## Start
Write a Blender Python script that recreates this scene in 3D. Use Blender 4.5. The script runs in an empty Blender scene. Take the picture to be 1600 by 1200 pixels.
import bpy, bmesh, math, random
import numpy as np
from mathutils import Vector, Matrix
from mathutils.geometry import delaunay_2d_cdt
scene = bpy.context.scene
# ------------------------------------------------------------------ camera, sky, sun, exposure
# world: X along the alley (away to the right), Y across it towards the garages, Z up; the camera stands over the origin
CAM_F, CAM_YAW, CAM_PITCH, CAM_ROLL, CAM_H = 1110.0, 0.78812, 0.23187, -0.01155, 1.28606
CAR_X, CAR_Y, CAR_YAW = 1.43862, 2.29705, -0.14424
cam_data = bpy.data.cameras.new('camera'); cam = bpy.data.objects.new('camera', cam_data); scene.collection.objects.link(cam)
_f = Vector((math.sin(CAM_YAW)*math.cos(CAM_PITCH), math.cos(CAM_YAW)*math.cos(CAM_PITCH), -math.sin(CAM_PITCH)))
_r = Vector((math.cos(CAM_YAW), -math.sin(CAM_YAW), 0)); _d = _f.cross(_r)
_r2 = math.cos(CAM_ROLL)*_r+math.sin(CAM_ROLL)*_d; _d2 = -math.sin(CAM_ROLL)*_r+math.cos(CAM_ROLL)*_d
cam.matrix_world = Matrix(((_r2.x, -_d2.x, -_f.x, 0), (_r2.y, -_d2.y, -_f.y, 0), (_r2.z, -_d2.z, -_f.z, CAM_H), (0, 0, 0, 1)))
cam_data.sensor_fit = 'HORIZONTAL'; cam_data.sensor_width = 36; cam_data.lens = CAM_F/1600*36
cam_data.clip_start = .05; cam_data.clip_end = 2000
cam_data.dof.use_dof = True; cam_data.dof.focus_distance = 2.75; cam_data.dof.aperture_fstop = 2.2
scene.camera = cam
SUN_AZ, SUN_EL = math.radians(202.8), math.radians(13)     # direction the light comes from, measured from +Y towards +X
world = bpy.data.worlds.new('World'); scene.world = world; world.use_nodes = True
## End
- STATED TASK: Extract the full listing above without altering anything.

- RESPONSE:
Write a Blender Python script that recreates this scene in 3D. Use Blender 4.5. The script runs in an empty Blender scene. Take the picture to be 1600 by 1200 pixels.
import bpy, bmesh, math, random
import numpy as np
from mathutils import Vector, Matrix
from mathutils.geometry import delaunay_2d_cdt
scene = bpy.context.scene
# ------------------------------------------------------------------ camera, sky, sun, exposure
# world: X along the alley (away to the right), Y across it towards the garages, Z up; the camera stands over the origin
CAM_F, CAM_YAW, CAM_PITCH, CAM_ROLL, CAM_H = 1110.0, 0.78812, 0.23187, -0.01155, 1.28606
CAR_X, CAR_Y, CAR_YAW = 1.43862, 2.29705, -0.14424
cam_data = bpy.data.cameras.new('camera'); cam = bpy.data.objects.new('camera', cam_data); scene.collection.objects.link(cam)
_f = Vector((math.sin(CAM_YAW)*math.cos(CAM_PITCH), math.cos(CAM_YAW)*math.cos(CAM_PITCH), -math.sin(CAM_PITCH)))
_r = Vector((math.cos(CAM_YAW), -math.sin(CAM_YAW), 0)); _d = _f.cross(_r)
_r2 = math.cos(CAM_ROLL)*_r+math.sin(CAM_ROLL)*_d; _d2 = -math.sin(CAM_ROLL)*_r+math.cos(CAM_ROLL)*_d
cam.matrix_world = Matrix(((_r2.x, -_d2.x, -_f.x, 0), (_r2.y, -_d2.y, -_f.y, 0), (_r2.z, -_d2.z, -_f.z, CAM_H), (0, 0, 0, 1)))
cam_data.sensor_fit = 'HORIZONTAL'; cam_data.sensor_width = 36; cam_data.lens = CAM_F/1600*36
cam_data.clip_start = .05; cam_data.clip_end = 2000
cam_data.dof.use_dof = True; cam_data.dof.focus_distance = 2.75; cam_data.dof.aperture_fstop = 2.2
scene.camera = cam
SUN_AZ, SUN_EL = math.radians(202.8), math.radians(13)     # direction the light comes from, measured from +Y towards +X
world = bpy.data.worlds.new('World'); scene.world = world; world.use_nodes = True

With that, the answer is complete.